Vorfreude
A Duo Exhibition by Gamze Yalçın & Gastón Lisak
DATES
10.04.2025 - 10.05.2025
Art is a space of encounters—of textures and absences, of memory and reinvention, of what is lost and what is yet to be found. In Vorfreude—a German word evoking the joyful anticipation of what is to come—Gamze Yalçın and Gastón Lisak engage in a visual dialogue where color and form, object and illusion, coexist in a delicate tension.

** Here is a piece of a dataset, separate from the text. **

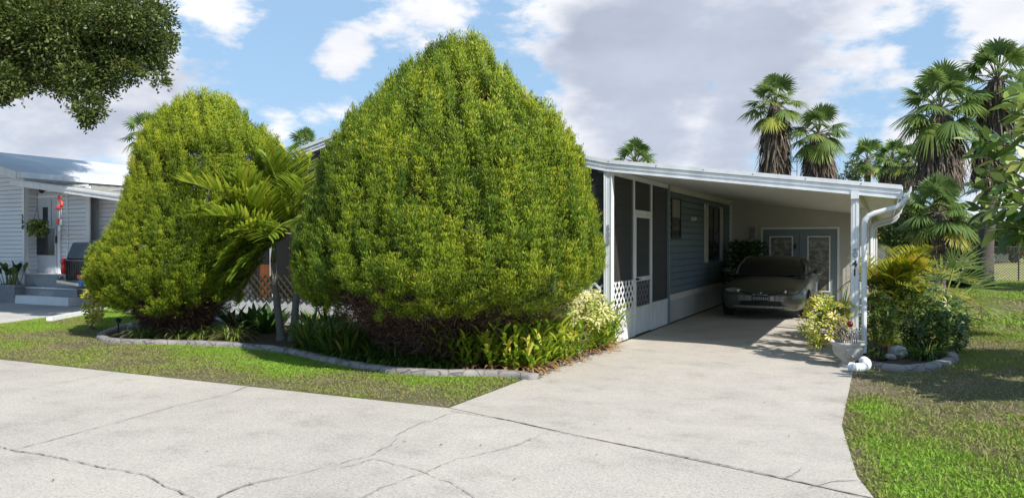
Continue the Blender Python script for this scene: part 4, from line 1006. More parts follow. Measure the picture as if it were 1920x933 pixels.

Gamze Yalçın’s work is a meticulous investigation of space, color, and landscape, an active dialogue between nature’s shifting forms and the artistic process itself. Her canvases pulse with the harmonics of color, capturing the essence of fluid terrains, atmospheric transitions, and ephemeral light. The movement within her work reflects a deep engagement with the resilience of nature and its continuous transformation. Beyond canvas, her explorations extend to paper and textiles, constructing layered visual narratives where semi-abstract forms merge with the textures of the organic world. Each piece, whether expansive or intimate, is an invitation to step into a landscape that exists somewhere between the physical and the imagined.
Gastón Lisak’s artistic practice unfolds as an archaeology of the overlooked. Flea markets across the worldc, Els Encants in Barcelona, El Rastro in Madrid, the Lagunilla Market in Mexico City become his hunting grounds, where objects, once cherished and then discarded, find themselves in a state of flux. These artifacts—shoes, amulets, statues, stuffed animals—carry the weight of their past lives, marked by discontinuous and crisscrossing lines of economic, symbolic, and affective value. Under Lisak’s meticulous eye, they are archived, recomposed, and elevated into a new poetic existence. His works do not merely display objects; they animate them, giving presence to the mundane soul each item carries. Like the Wunderkammer of the 19th century, his collection becomes a speculative space where memory, materiality, and transformation intersect.
Together, Yalçın and Lisak’s works form a landscape of dualities, ephemeral yet enduring, structured yet fluid, personal yet universal. Their pieces do not impose a narrative; rather, they invite the viewer to step into the in-between, to explore the tension between presence and absence, between what was and what could be.